Site theft — the traumatic effects of burglary on clients and builders


By Building Today writer Jo Bailey

In October last year, two weeks before I was due to move into my new home, I took a call from my builder I neither wanted, nor expected.

“I’m really sorry, but your house has been robbed.”

My new kitchen appliances, still in their boxes, had been spirited away in the night, along with a heap of bathroom and electrical fittings.

Sure, builders’ insurance covered the stolen items, but this doesn’t make it a victimless crime. Far from it.

I was devastated to think people had invaded my home, and taken my hard-earned, and carefully-chosen possessions.

And instead of cruising towards completion after a smooth, enjoyable build, my builder was left to sort out the insurance claim and organise replacement of the stolen items, a time-consuming and not always simple process. 

My experience is hardly a one-off, with theft from building sites a growing trend, and which has reached almost epidemic proportions in some regions.

A home or commercial building under construction can be an easy target for theft, particularly towards the end of the build when lots of valuable items arrive on site.

Detective Senior Sergeant Neville Jenkins, who heads the Christchurch Police Criminal Investigation Branch unit responsible for the investigation of burglaries, and who has been a victim of burglary himself, says the greatest inroads in reducing building site theft is through prevention.

“Builders need to be a lot more vigilant about security if they are to reduce the risk of being a target and protect their clients’ home or building,” Mr Jenkins says.

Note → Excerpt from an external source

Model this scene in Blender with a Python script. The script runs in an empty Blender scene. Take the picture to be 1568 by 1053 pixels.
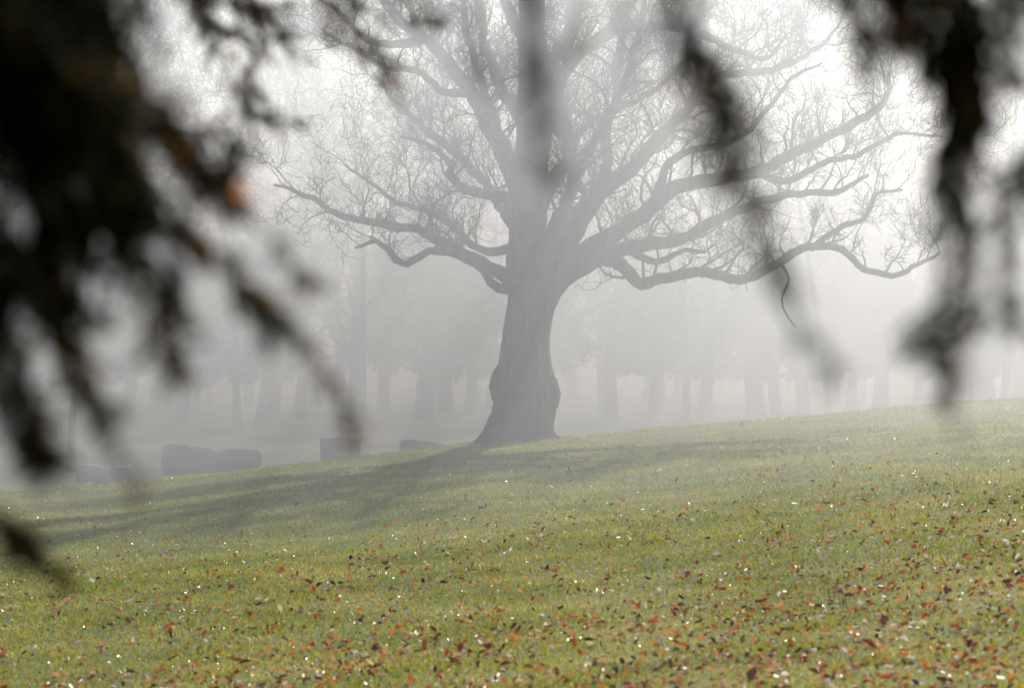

“If we were to drive around a new subdivision and look at the houses being built, a number would be insecure. I think builders are sometimes lax because they think insurance will cover anything that happens, but it’s not until a burglary occurs on their site that they realise the true impact on a victim and themselves.”

Builders’ vehicles and tools are another constant target, given tools are so easy to fence, he says.

“We’ve had cases where builders have left unlocked $40-50,000 vehicles full of tools in the driveway, or even out on the road.

“There are all sorts of ways builders can mark tools now, such as chips and invisible engraving, which can help police identify the owner if we recover stolen items.”

Canterbury Master Builders Association president Ivan Stanicich recently had first-hand experience of being burgled, after a house he was building for a family member was broken into. Among the stolen items were most of his tools.

“It was the first time this had happened to me in 20 years of business,” Stanicich says.

“I don’t usually leave my tools on site, so it was a hard lesson. I now have a better understanding of how a burglary makes people feel.”

He has had many conversations with builders who have been “ripped off”, and says while no one deserves it, some have been “bloody stupid” when it comes to site security.

“I think we definitely need to have more conversations about safety and security, and everybody needs to do a bit more to limit the excess money that is burned and wasted due to burglaries.”

Advice from NZ Police and Master Builders to protect your site, vehicles and tools:

• Ensure your building site is secured with safety fencing and suitable locks.

• All visitors to site should follow WorkSafe procedures and sign in, whether through technology such as an iPad, scanning via an App, or manually writing in a sign-in book.

• Arrange for appliances to be delivered as close to move-in day as possible, and install them the day they arrive. If this is not possible, store them out of sight.

• Once the appliances are unpacked, don’t throw the boxes and packaging onto the top of the skip.

• Record serial numbers of appliances, and write your company number on the back in invisible ink to identify them if they do get stolen.

• Provide contractors with contractors’ keys to enter the house during construction and not owners’ keys. The owners’ keys will reset the lock after handover.

Store the keys in a lockbox, and only provide the code to trusted contractors. Regularly change the lockbox code, and never use the same code for different jobs.

• Use an on-site camera as a deterrent. There are reasonably priced cameras available now that send alerts and pictures to your cellphone if there is movement on site after hours.

• Don’t park your vehicle on the road at night. If you can’t park your vehicle in the garage, at least back it right up to the garage door so the canopy can’t be opened. Alarm the canopy as a deterrent.

• Keep a register of your tools, and mark or engrave them. Spraying with orange dazzle isn’t enough.